In Memory

Laurence Mazel

Laurence Mazel

Per Brattleboro Reformer, March 9, 2006, and www.legacy.com
Laurence Mazel, 57, noted jazz musician, has died after a long illness. He was born in Cambridge, MA, on November 1, 1948. He had lived in Boston, Lawrence, and Andover, MA.
During his high school years, he was a Northeast Regional Tennis champion for New England and studied Mandarin Chinese through a State Department intensive language course, pursuits which he maintained throughout his life. He studied at the University of Massachusetts at Amherst, then Antioch College in Yellow Springs, OH, where he studied and played music with Cecil Taylor, Jimmy Lyons and Andrew Cyrille.
In the early 1970s he moved to New York, where he began his music career as a trumpet player and composer and adopted his stage name, Raphe Malik. He played in concert with and records with Jimmy Lyons, Syd Smart, William Parker and Cecil Taylor. During the 1970s and 1980s, he traveled extensively and was recognized as an icon in avant garde music by his fellow musicians and audiences alike. He had the gift to traverse many different musical styles and genres, and his strength and endurance on the bandstand were unmistakably his own.

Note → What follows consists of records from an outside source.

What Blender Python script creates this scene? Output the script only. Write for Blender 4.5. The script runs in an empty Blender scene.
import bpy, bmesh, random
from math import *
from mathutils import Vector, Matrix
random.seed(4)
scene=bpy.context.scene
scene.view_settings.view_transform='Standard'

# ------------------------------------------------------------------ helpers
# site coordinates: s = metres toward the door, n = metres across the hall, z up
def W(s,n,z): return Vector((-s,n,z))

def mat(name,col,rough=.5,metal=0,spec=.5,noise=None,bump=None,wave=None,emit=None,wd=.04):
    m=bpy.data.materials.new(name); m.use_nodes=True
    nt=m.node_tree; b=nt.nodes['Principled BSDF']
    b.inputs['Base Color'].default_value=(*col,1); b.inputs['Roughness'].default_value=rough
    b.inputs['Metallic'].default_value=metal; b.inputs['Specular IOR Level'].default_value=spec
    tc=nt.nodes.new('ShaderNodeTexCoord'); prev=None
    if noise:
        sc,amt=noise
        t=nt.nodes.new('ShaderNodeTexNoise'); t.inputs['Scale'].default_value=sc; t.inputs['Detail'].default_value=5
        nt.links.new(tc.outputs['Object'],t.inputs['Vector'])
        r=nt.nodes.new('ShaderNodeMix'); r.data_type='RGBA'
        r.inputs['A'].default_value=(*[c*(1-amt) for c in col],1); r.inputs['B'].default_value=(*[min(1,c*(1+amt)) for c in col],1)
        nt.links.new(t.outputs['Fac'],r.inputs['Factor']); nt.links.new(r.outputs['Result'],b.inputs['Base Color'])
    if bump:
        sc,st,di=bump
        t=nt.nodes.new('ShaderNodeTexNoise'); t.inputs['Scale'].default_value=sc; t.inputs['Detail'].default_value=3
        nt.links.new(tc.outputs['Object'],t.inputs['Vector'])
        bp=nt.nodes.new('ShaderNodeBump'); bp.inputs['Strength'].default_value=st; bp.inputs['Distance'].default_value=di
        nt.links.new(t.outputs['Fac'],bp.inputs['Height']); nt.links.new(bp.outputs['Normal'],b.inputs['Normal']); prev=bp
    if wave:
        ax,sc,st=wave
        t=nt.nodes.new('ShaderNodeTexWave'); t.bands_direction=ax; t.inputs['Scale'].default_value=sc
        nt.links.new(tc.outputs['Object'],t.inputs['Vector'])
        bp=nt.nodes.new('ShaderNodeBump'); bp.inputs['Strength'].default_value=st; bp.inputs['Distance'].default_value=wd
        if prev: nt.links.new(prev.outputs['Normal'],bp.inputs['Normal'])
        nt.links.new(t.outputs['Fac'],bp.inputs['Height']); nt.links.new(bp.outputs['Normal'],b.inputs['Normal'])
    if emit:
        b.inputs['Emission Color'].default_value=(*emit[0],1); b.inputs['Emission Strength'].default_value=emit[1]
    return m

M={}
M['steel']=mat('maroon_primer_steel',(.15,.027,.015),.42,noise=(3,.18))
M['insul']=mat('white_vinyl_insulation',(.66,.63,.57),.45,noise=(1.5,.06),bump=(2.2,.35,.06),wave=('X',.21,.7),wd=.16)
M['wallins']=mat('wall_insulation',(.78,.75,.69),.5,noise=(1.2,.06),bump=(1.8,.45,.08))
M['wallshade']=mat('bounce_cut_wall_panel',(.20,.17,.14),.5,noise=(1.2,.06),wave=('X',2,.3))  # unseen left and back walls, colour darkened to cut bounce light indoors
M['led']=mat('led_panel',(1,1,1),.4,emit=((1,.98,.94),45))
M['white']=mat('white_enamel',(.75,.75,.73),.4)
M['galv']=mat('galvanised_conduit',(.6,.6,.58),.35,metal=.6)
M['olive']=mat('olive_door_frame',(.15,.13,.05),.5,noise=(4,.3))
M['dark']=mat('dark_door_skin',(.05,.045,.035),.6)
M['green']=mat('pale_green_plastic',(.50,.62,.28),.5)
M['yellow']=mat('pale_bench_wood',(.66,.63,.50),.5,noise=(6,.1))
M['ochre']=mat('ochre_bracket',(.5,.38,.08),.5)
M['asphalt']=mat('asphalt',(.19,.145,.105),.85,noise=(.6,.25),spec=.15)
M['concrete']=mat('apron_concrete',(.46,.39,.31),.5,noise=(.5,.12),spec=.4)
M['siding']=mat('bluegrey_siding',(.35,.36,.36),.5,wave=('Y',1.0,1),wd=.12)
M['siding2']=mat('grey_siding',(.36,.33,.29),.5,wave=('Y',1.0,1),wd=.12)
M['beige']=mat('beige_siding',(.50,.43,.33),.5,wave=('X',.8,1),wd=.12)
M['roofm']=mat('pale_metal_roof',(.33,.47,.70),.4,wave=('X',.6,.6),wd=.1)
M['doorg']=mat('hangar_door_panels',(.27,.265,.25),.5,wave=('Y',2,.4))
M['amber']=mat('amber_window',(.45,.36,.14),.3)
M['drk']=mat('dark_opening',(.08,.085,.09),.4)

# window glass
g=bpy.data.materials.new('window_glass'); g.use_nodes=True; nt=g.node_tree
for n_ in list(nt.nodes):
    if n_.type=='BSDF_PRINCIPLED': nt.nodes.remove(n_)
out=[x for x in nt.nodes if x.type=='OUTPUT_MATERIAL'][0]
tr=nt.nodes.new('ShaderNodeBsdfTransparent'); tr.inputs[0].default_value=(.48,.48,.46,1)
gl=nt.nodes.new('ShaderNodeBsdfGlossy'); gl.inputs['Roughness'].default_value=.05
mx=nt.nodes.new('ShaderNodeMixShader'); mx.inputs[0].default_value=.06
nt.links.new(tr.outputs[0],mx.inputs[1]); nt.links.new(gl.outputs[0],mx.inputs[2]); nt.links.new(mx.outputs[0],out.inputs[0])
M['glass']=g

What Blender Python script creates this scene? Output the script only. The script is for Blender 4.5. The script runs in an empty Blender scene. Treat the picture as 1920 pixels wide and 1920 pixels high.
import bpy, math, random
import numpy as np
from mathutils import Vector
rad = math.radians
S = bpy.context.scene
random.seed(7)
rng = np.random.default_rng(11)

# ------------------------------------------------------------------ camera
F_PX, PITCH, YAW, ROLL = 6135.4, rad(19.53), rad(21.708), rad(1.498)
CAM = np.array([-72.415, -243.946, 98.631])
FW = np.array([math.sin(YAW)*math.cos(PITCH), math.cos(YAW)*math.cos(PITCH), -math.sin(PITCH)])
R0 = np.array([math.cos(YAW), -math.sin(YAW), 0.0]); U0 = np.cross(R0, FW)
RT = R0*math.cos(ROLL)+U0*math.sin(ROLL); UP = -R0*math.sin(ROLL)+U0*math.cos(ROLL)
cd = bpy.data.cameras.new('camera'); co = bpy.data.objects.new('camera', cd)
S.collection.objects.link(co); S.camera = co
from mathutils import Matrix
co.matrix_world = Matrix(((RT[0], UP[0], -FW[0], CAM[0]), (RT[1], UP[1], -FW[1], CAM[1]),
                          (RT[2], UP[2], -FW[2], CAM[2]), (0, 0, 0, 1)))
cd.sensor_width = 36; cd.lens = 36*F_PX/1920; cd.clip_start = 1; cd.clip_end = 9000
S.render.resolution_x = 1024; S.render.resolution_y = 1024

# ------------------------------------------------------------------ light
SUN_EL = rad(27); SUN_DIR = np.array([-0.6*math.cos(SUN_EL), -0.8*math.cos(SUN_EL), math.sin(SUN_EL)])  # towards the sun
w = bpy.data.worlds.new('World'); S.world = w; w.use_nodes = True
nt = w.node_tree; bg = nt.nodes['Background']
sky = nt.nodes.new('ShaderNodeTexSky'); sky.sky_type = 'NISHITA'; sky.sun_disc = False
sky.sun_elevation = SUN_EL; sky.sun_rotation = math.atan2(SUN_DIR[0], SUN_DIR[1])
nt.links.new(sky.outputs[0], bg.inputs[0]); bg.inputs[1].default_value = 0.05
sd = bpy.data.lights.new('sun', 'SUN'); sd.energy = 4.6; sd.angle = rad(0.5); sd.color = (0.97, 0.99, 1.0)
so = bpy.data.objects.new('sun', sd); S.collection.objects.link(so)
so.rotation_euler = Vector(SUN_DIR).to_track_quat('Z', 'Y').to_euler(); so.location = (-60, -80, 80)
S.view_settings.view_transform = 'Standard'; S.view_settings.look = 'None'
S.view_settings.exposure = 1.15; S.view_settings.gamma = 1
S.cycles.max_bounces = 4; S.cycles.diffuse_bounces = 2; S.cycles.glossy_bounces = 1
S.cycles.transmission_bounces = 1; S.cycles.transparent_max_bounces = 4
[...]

During the late 1980s, Larry moved back to Boston and maintained himself setting ceramic tile, marble and granite, as well as playing concerts and records CDs with his group, the Raphe Malik Quintet.
In 1992, he married Marguerite Serkin and moved to southern Vermont. He constructed their family home while teaching music at Bennington College, performing and recording in a wide spectrum of musical genres. As his health declined, he continued to document his music and play live, and traveled as his health permitted.

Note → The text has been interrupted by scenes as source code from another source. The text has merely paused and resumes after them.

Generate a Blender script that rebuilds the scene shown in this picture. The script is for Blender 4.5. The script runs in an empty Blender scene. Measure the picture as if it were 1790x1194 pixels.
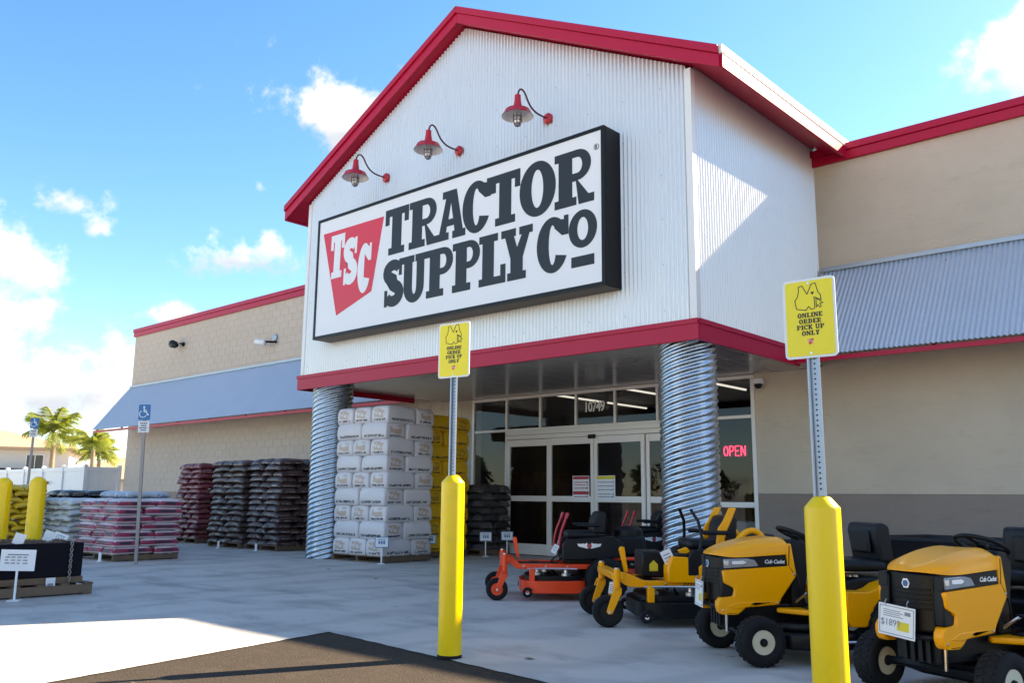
import bpy, math, random
from mathutils import Vector, Matrix, noise
from mathutils.geometry import tessellate_polygon

EXPOSURE = 2.22      # the photograph is exposed for the shaded front
SKYSAT = 1.24
SKYSTR = 0.080
CLD = (3.9,)
random.seed(11)
scene = bpy.context.scene
col = scene.collection
rad = math.radians

# ------------------------------------------------------------------ camera
YAW, PITCH, ROLL = 0.7372, 0.17668, 0.00959
fw = Vector((-math.sin(YAW) * math.cos(PITCH), math.cos(YAW) * math.cos(PITCH), math.sin(PITCH)))
r0 = Vector((math.cos(YAW), math.sin(YAW), 0))
u0 = r0.cross(fw)
rt = r0 * math.cos(ROLL) + u0 * math.sin(ROLL)
up = -r0 * math.sin(ROLL) + u0 * math.cos(ROLL)
cam_data = bpy.data.cameras.new('camera')
cam_data.sensor_fit = 'HORIZONTAL'
cam_data.sensor_width = 36.0
cam_data.lens = 1535.4 / 1790 * 36
cam_data.clip_start = 0.05
cam_data.clip_end = 3000
cam = bpy.data.objects.new('camera', cam_data)
cam.matrix_world = Matrix(((rt.x, up.x, -fw.x, 5.5996), (rt.y, up.y, -fw.y, -9.6477), (rt.z, up.z, -fw.z, 1.12), (0, 0, 0, 1)))
col.objects.link(cam)
scene.camera = cam

# ------------------------------------------------------------------ light
SUN_EL = rad(34.0)
SUN_AZ = math.atan2(0.43, 1.0)
sun_dir = Vector((math.sin(SUN_AZ) * math.cos(SUN_EL), math.cos(SUN_AZ) * math.cos(SUN_EL), math.sin(SUN_EL)))
sl = bpy.data.lights.new('sun', 'SUN')
sl.energy = 4.4
sl.angle = rad(0.55)
sl.color = (1.0, 0.885, 0.70)
so = bpy.data.objects.new('sun', sl)
so.rotation_euler = (-sun_dir).to_track_quat('-Z', 'Y').to_euler()
col.objects.link(so)

scene.view_settings.view_transform = 'Standard'
scene.view_settings.look = 'None'
scene.view_settings.gamma = 1.0
scene.view_settings.use_curve_mapping = False
scene.view_settings.exposure = EXPOSURE
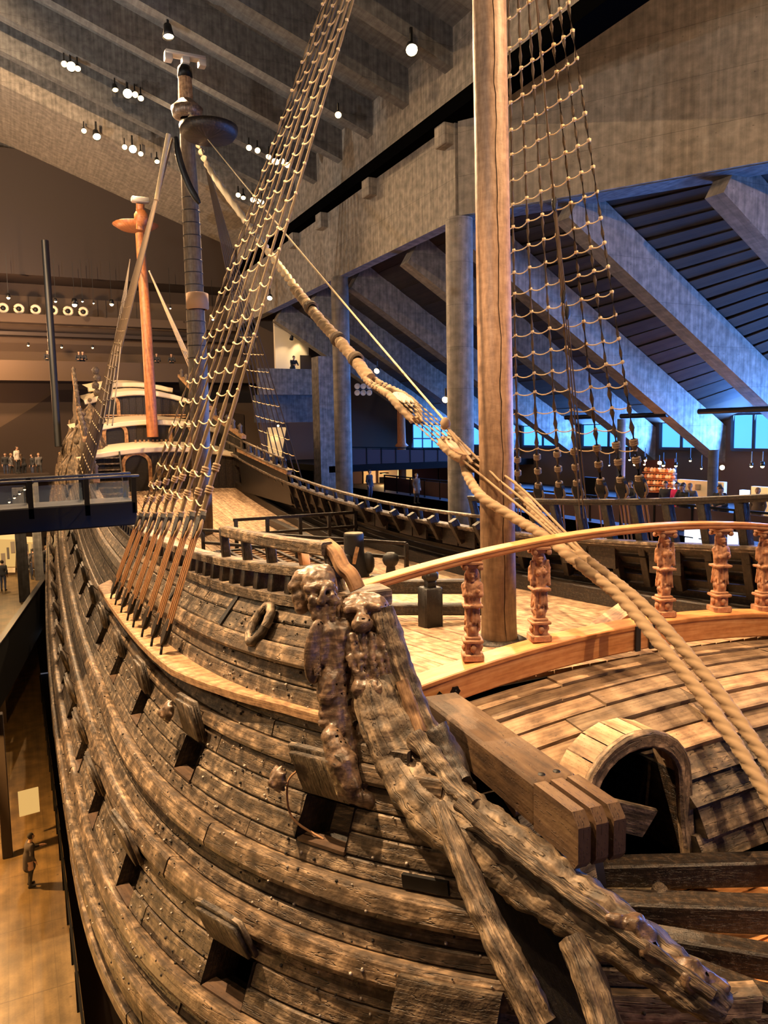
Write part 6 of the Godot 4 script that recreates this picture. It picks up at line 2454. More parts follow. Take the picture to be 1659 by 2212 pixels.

Larry’s survivors include his wife of 15 years; a daughter, Lena Mazel of Guilford; two sons, Miles Mazel of Guilford and (name withheld) of Denver; and a sister, Marjorie Hecht of Leesburg, Va.
(A post by Todd S. Jenkins on www.jazzhouse.com describes Larry, a/k/a Raphe Malik, as a free jazz trumpeter and discusses his musical career in detail. The author reports that Larry had a liver transplant in 2005 but continued to suffer ill health for the next year. Wikipedia includes an entry on Larry. YouTube includes a number of brief videos about Larry, including some in which he is playing his music.)